Changeable weather brings out the best fishing
  |  First Published: October 2013

With October comes the start of the really warm weather. One day can be 30C with a late afternoon thunderstorm then change to 12C the following day with low level snowfall.

This change in weather can kick-start the fishing for the upcoming warm season, and this is why we start to see increased captures of just about all species in October, especially towards the end of the month.


By October the Victorian trout season has already been open for four weeks. Trout feed well all year round and September is a great month to fish for them, but so too is October and with the onset of warmer weather comes a larger variation to the trouts diet as more insects begin to hatch, more flies begin to appear and mudeyes start to climb out of the water and grow wings and turn to dragonflies.

This activity can really stimulate trout feeding habits and for this reason the trout always seem to bite well in October. Not only do they bite well, but they also put on a lot of condition and can be quite fat.

If September is wet then the water levels should still be quite high heading into October, and the trout will be feeding heavily on worms. As the weather warms and the dragonflies appear, the trout will know to head to the areas with aquatic weed in search of mudeyes as they venture out from under logs, rocks and weeds to make their way to the water's surface.

Worms are still a great bait in October, particularly early in the month when the water is highest.
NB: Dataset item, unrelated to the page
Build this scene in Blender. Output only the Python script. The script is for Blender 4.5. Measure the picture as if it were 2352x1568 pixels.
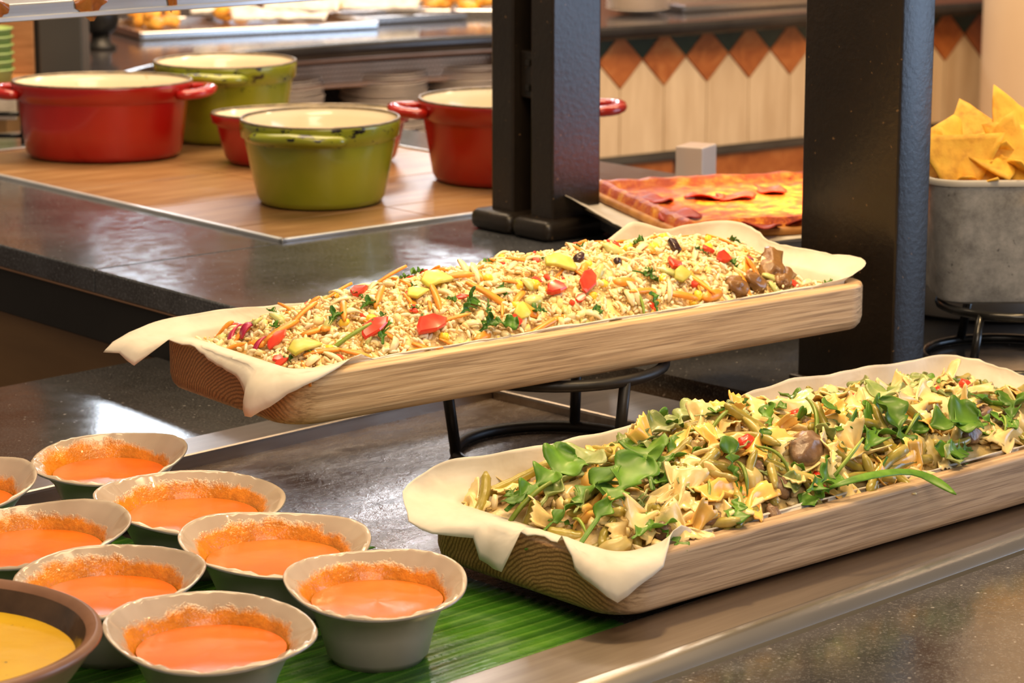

Shiny bladed spinners with copper or metallic blades also work very well in October, and so will small minnow type lures, particularly in trout patterns.


The local redfin usually start to show a bit of movement during October, especially towards the end of the month as the weather starts to warm up a lot more. Lake Sambell in Beechworth is one of the better spots in the area to target redfin, however the size of the fish in there are not huge.

Lake William Hovell also has a lot of redfin, as well as some bigger fish that appear from time to time, however due to its location, being set so far back into the mountains it can be a little slower to start fishing well due to the cold water. The large amounts of water entering the lake from the upper King River are still usually ice cold in October keeping the lake temperatures down. The upside to this is that Lake William Hovell still fishes well for trout throughout October!

Lake Buffalo can be a bit hit and miss at the best of times and October is no exception. In saying that, it is certainly well worth fishing, especially towards the end of the day towards sunset as there have been yellowbelly stocked into the lake. If the redfin are not biting you may snag a yellowbelly as a by-catch if you're really lucky.


The yellowbelly usually begin to turn up around October as the water starts to warm a little. The yellowbelly have been stocked into Lake Buffalo, but not in huge numbers so don't go there expecting to catch 30 yellowbelly in a day because it just won't happen. The upside to the fact that there are not a lot of yellowbelly in there is that there are some very big yellowbelly in lake Buffalo.

As with most waterways, there are usually lots of small fish or a few big ones, and when it comes to Lake Buffalo yellowbelly, it is more the case of few big ones! I have heard several reports of yellowbelly around 4kg being caught up there now, but rarely ever hear reports of more than 1-2 yellowbelly per trip.

Lake Sambell in Beechworth also has some pretty good yellowbelly fishing thanks to regular stocking of the species and the lower Ovens River around Bundalong usually see's a few yellowbelly turn up each year in late October, provided the river is not too high and flooded.

If targeting yellowbelly, try bobbing small yabbies off the bottom by rigging a running sinker rig, allowing the sinker to run all the way to the hook. Hook on a small yabby and gently bob the bait up and down a few inches off the bottom. The same technique will work using small crustacean like soft plastics like the 3" Zman Shrimp.

If lure fishing, try lipless crankbaits such as Jackalls and other similar lures or small to medium sized hardbodied lures like number 2 Stumpjumpers. Don't overlook small spinner baits of around 3/8oz and even bladed spinners like the number 2 or 3 Super Vibrax as yellowbelly are a sucker for anything with metallic blades!